Checked a new installation with 3 RCDs - 2 HEM and 1 Schneider. One of the HEM RCDs was OK but the other returned variable results when tested. Over about 10 tests at 1xIn, it did not trip at greater than 300ms (50% of the time) or it tripped between 9.01 - 18.4 ms.
I have recommended that it be replaced. Anyone had problems with this equipment?
Tested with Megger 1835.

Nov 24 2018 20:15

did you remove ther loading from the RCD wgebn testing? If the load is capacitive or low inductance, your RCD tester can NOT test RCD and will give stray results.

Nov 24 2018 20:41

Yes. The other 2 were OK.

Nov 24 2018 22:07

I am just going to chime in here with a simple question.

Why were you using a fancy tester on a new installation.

All that is required by AS/NZS3000:2007 section 8 is that when the RCD is tripped it disconnects the supply.
Section says The RCD shall disconnect the circuit. There is no mention of time or any reference to a standard that covers tripping times.

As the installer you are entitled to rely on the SDOC for the item.

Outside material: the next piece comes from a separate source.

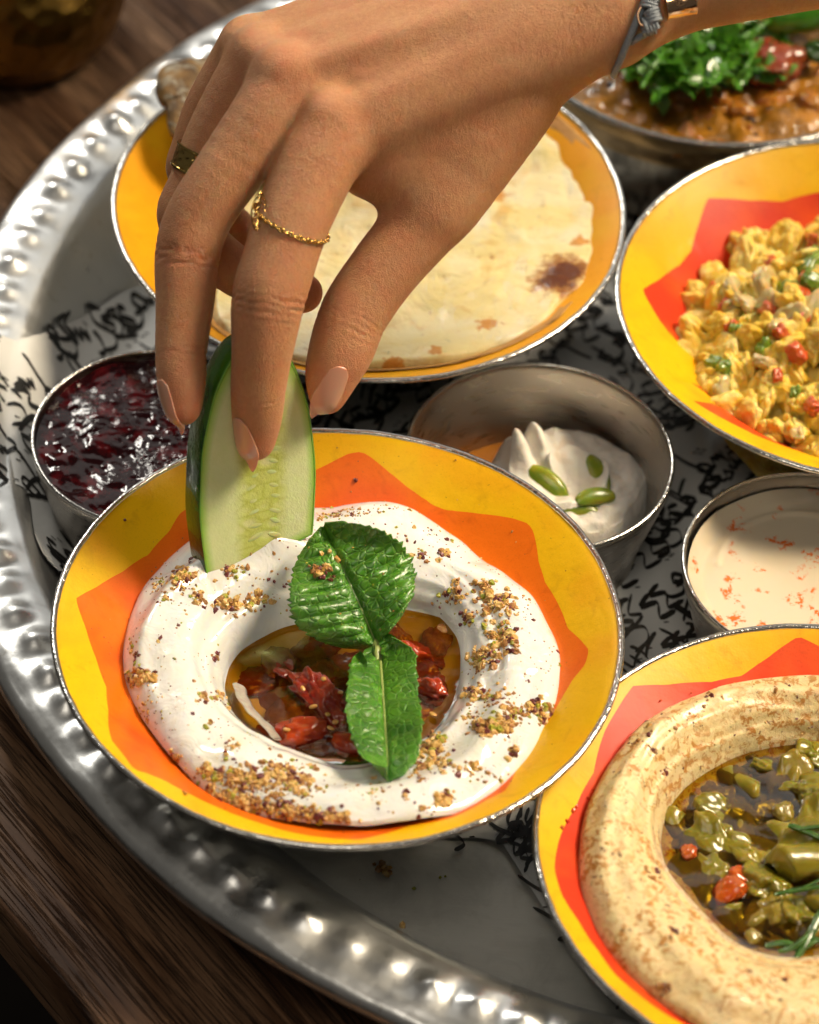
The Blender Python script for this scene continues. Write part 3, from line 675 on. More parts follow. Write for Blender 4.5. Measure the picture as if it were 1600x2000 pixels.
V, F, ax, sd_, nr, L = leaf('leaf', P(738, 1262, -.95), P(632, 1030, .55), rgt, 1.62, .0, .12, sag=lambda U: .35*np.sin(pi*U), seed=1, teeth=21, shape=[(0, .12), (.04, .48), (.12, .80), (.25, .98), (.42, 1), (.6, .90), (.75, .72), (.87, .48), (.95, .25), (1, .03)])
lf = mk('leaf', V, F, m_mint.m, mint); md = lf.modifiers.new('thick', 'SOLIDIFY'); md.thickness = .03*S; md.offset = -1
leaf1S = Surf(V, F)
v_, f_ = midrib(V, nr=nr); mk('midrib', v_, f_, m_stem.m, mint)
V, F, ax, sd_, nr, L = leaf('leaf', P(742, 1274, -1.0), P(760, 1532, -.35), rgt, .90, .1, .25, sag=lambda U: .18*np.sin(pi*U), seed=5, teeth=15, shape=[(0, .3), (.05, .78), (.12, .9), (.3, .95), (.5, 1), (.65, .96), (.8, .86), (.9, .72), (.97, .4), (1, .05)])
lf = mk('leaf', V, F, m_mint.m, mint); md = lf.modifiers.new('thick', 'SOLIDIFY'); md.thickness = .03*S; md.offset = -1
v_, f_ = midrib(V, nr=nr); mk('midrib', v_, f_, m_stem.m, mint)
v_, f_ = tube(smoothcurve([P(734, 1250, -.9), P(735, 1262, -.85), P(736, 1275, -.85), P(737, 1290, -.9)], 10), [.06, .08, .10, .11, .11, .11, .10, .09, .07, .06], 10); mk('stem', v_, f_, m_stem.m, mint)
for bx, by, tx, ty, hf in [(742, 1262, 775, 1248, .22), (732, 1264, 712, 1290, .14), (745, 1278, 770, 1262, .14)]:
    V, F, *_ = leaf('leaf', P(bx, by, -.8), P(tx, ty, -.65), rgt+upv*.5, hf, .1, .4, seed=tx, teeth=6); mk('small_leaf', V, F, m_mint.m, mint)
V, F, *_ = leaf('leaf', P(700, 1320, -.9), P(703, 1274, -.6), rgt, .2, .2, .5, seed=9, teeth=5); mk('small_leaf', V, F, m_mint.m, mint)
s_ = []
for _ in range(26):
    h, n_ = leaf1S.hit(rng.normal(632, 18), rng.normal(1112, 16))
    if h is not None: s_.append((h+n_*0+(-fwd)*.04, rng.uniform(.04, .12), rng.choice([0, 0, 3, 3, 1])))
for _ in range(22):
    h, n_ = leaf1S.hit(rng.uniform(590, 800), rng.uniform(1040, 1230))
    if h is not None: s_.append((h+(-fwd)*.03, rng.uniform(.012, .04), rng.choice([0, 3, 2])))
tag(crumbs_mesh('leaf_crumbs', s_), 'small clump of brown crumbs on the upper mint leaf', 'crumbs', kind='stuff')
# ================================================================== hummus bowl
m_hum = Mt('hummus', (.66, .46, .20), .38, 0, Coat_Weight=.35, Coat_Roughness=.15)
hn = m_hum.noise(4.2, 5, .72, .6); hk = m_hum.noise(.55, 2); c = m_hum.mix(m_hum.noise(.7, 3), (.82, .67, .38), (.78, .60, .30))
spice = m_hum.math('MULTIPLY', m_hum.ramp(hn, [(.515, 0), (.56, 1)]), m_hum.ramp(hk, [(.38, .2), (.54, 1)]))
c = m_hum.mix(m_hum.math('MULTIPLY', spice, .9), c, (.50, .20, .018))
c = m_hum.mix(m_hum.ramp(m_hum.noise(3.2, 4, .7), [(.62, 0), (.67, .9)]), c, (.15, .05, .010))
m_hum.set('Base Color', c); sss(m_hum, .5, (1, .6, .3), .06); m_hum.bump(m_hum.math('ADD', m_hum.noise(4, 5, .65), m_hum.math('MULTIPLY', m_hum.noise(1.1, 2), 2)), .05, 1)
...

This confirms that the manufacturer has done all the testing to ensure that the product complies and is safe to install and use.


Nov 25 2018 11:30

ESR24 specifies the criteria for a RCD to be electrically safe.
Surely you would need to test and confirm the installation met this as there are numerous things that could deem the RCD unsafe after it has been factory tested.
At the end of the day it is your name on the COC/ESC confirming it's electrically safe.

Nov 25 2018 12:12 gives you 2 options of testing RCD's, simply by pushing the built in test button or by using test equipment.
Test button is the quick and easy way, quite often at the end of a new build as part of the contract as builts and test results are required and this includes actual RCD test results which includes trip times and trip currents, and this does help to identify other potential issues.

Either method is acceptable

Nov 25 2018 12:21

ESR 24 does NOT require testing of RCD, regardless of new or old.
And if you read the ESR (6 or thereabouts) that does require testing of PEW; you won;t find anything about testing as per ESRs, you'll only find testing as per 3000 (and other relevant cited Standards).

Remember too that RCDs are DHRAs, so anything on our market has not only been tested to manufacturing Standard but has been Approved by Worksafe.

When you do decide to (voluntarily, or for fault finding) test an RCD, you need to remove all the wiring on the output to be avoid capacitance of cables from affecting the results. And you need to be working on a supply of appropriate waveform, with no distortion from non-linear loads elsewhere (within the installation or external).

Field testing cannot ever be as good as lab testing; it can only ever give an approximate result. You can't be certain that these units are "bad", but you certainly have cause for suspicion.

Nov 25 2018 14:56

Regulations 59, 60 & 63 all require testing to AS/NZS3000:2007.
The only section of AS/NZS3000:2007 that deals with testing is section 8 and the RCD section is 8.3.10.

Nothing in there about time of tripping.

The people who sell these fancy testers all tell you that you have to have one and that testing using their fancy machine is mandatory.

Simple reading of the standards shows that this is not true.

As the installer of the RCD / RCBO you are entitled to rely on the SDOC for compliance with tripping currents and times. As the installer you are required to verify that when the RCD trips it disconnects the supply from the load in all poles.

All the stuff in the ESR’s about electrically unsafe RCD’s is directed at the importers and suppliers of these items who issue the SDOC.

As Aleck says unless you have a test house and calibrated test equipment your field tests are just indications that there may be a problem.

It will be interesting to see if the problem is repeatable with the RCD connected to a different power supply and no other field cabling connected.